Transcribe all of the records word for word, but omit the pictures.

═══

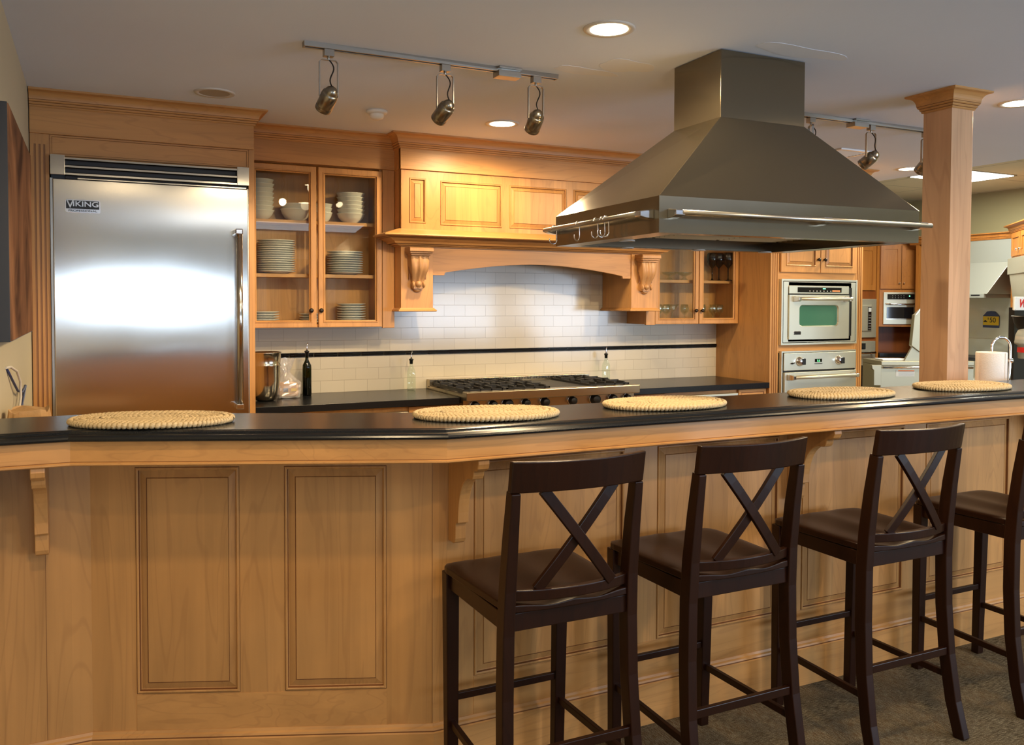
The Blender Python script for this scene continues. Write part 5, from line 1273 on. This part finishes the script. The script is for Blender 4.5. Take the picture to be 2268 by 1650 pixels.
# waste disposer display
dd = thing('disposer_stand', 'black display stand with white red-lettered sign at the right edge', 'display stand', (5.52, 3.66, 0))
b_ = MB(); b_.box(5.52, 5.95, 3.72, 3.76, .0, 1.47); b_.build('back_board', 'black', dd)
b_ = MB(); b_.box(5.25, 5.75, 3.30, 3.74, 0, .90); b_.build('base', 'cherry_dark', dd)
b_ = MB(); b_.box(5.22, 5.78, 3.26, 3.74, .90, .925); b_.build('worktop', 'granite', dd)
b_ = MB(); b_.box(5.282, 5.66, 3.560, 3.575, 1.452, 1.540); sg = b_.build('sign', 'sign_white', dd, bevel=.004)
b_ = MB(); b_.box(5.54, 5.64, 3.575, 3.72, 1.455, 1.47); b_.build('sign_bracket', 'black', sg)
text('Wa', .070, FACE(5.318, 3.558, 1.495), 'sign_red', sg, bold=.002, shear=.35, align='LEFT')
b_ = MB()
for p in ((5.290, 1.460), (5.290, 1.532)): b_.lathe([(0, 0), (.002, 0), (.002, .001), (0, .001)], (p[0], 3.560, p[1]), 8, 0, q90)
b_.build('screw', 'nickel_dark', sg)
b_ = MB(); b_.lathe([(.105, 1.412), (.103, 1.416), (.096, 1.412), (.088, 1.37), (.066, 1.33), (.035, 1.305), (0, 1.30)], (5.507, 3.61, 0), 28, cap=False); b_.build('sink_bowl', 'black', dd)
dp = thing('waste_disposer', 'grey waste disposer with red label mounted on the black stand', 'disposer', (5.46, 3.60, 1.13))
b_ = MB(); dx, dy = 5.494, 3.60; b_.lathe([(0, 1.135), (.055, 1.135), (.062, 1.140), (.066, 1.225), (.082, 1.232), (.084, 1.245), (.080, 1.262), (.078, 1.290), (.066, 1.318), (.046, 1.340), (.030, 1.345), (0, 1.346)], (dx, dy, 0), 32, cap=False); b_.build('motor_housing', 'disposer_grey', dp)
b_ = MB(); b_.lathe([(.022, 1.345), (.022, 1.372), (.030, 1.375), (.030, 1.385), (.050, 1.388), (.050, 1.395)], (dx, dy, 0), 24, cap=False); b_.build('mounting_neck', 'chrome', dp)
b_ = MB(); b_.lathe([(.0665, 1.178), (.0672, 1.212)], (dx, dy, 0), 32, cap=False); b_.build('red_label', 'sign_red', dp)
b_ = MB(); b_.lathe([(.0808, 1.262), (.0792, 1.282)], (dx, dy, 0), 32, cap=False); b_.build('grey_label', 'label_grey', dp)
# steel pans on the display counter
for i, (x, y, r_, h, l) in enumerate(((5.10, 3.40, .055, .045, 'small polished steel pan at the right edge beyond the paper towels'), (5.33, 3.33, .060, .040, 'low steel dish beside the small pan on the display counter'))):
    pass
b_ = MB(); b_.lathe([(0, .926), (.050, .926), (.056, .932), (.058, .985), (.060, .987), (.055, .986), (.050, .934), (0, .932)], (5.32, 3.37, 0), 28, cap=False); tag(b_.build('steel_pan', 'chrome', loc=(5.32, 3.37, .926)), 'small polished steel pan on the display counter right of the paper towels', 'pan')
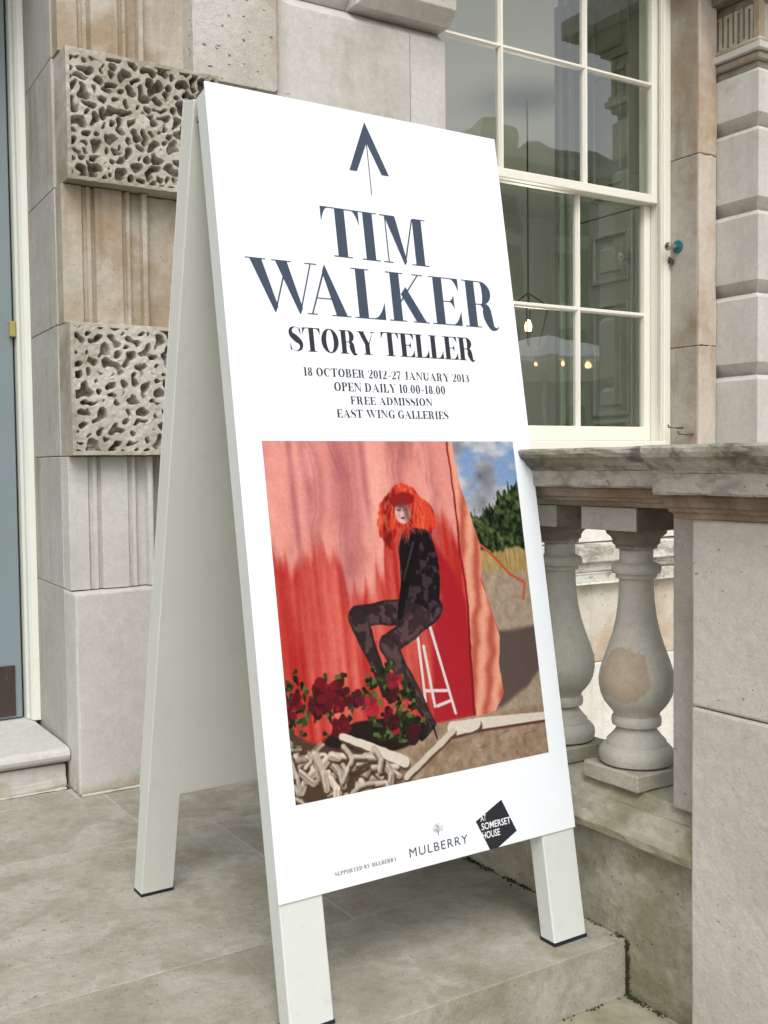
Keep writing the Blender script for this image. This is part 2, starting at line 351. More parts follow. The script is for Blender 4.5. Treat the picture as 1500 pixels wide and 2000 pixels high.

═══

Full solution:
The Blender Python script for this scene continues. Write part 5, from line 1273 on. This part finishes the script. The script is for Blender 4.5. Take the picture to be 2268 by 1650 pixels.
# waste disposer display
dd = thing('disposer_stand', 'black display stand with white red-lettered sign at the right edge', 'display stand', (5.52, 3.66, 0))
b_ = MB(); b_.box(5.52, 5.95, 3.72, 3.76, .0, 1.47); b_.build('back_board', 'black', dd)
b_ = MB(); b_.box(5.25, 5.75, 3.30, 3.74, 0, .90); b_.build('base', 'cherry_dark', dd)
b_ = MB(); b_.box(5.22, 5.78, 3.26, 3.74, .90, .925); b_.build('worktop', 'granite', dd)
b_ = MB(); b_.box(5.282, 5.66, 3.560, 3.575, 1.452, 1.540); sg = b_.build('sign', 'sign_white', dd, bevel=.004)
b_ = MB(); b_.box(5.54, 5.64, 3.575, 3.72, 1.455, 1.47); b_.build('sign_bracket', 'black', sg)
text('Wa', .070, FACE(5.318, 3.558, 1.495), 'sign_red', sg, bold=.002, shear=.35, align='LEFT')
b_ = MB()
for p in ((5.290, 1.460), (5.290, 1.532)): b_.lathe([(0, 0), (.002, 0), (.002, .001), (0, .001)], (p[0], 3.560, p[1]), 8, 0, q90)
b_.build('screw', 'nickel_dark', sg)
b_ = MB(); b_.lathe([(.105, 1.412), (.103, 1.416), (.096, 1.412), (.088, 1.37), (.066, 1.33), (.035, 1.305), (0, 1.30)], (5.507, 3.61, 0), 28, cap=False); b_.build('sink_bowl', 'black', dd)
dp = thing('waste_disposer', 'grey waste disposer with red label mounted on the black stand', 'disposer', (5.46, 3.60, 1.13))
b_ = MB(); dx, dy = 5.494, 3.60; b_.lathe([(0, 1.135), (.055, 1.135), (.062, 1.140), (.066, 1.225), (.082, 1.232), (.084, 1.245), (.080, 1.262), (.078, 1.290), (.066, 1.318), (.046, 1.340), (.030, 1.345), (0, 1.346)], (dx, dy, 0), 32, cap=False); b_.build('motor_housing', 'disposer_grey', dp)
b_ = MB(); b_.lathe([(.022, 1.345), (.022, 1.372), (.030, 1.375), (.030, 1.385), (.050, 1.388), (.050, 1.395)], (dx, dy, 0), 24, cap=False); b_.build('mounting_neck', 'chrome', dp)
b_ = MB(); b_.lathe([(.0665, 1.178), (.0672, 1.212)], (dx, dy, 0), 32, cap=False); b_.build('red_label', 'sign_red', dp)
b_ = MB(); b_.lathe([(.0808, 1.262), (.0792, 1.282)], (dx, dy, 0), 32, cap=False); b_.build('grey_label', 'label_grey', dp)
# steel pans on the display counter
for i, (x, y, r_, h, l) in enumerate(((5.10, 3.40, .055, .045, 'small polished steel pan at the right edge beyond the paper towels'), (5.33, 3.33, .060, .040, 'low steel dish beside the small pan on the display counter'))):
    pass
b_ = MB(); b_.lathe([(0, .926), (.050, .926), (.056, .932), (.058, .985), (.060, .987), (.055, .986), (.050, .934), (0, .932)], (5.32, 3.37, 0), 28, cap=False); tag(b_.build('steel_pan', 'chrome', loc=(5.32, 3.37, .926)), 'small polished steel pan on the display counter right of the paper towels', 'pan')
Keep writing the Blender script for this image. This is part 2, starting at line 351. More parts follow. The script is for Blender 4.5. Treat the picture as 1500 pixels wide and 2000 pixels high.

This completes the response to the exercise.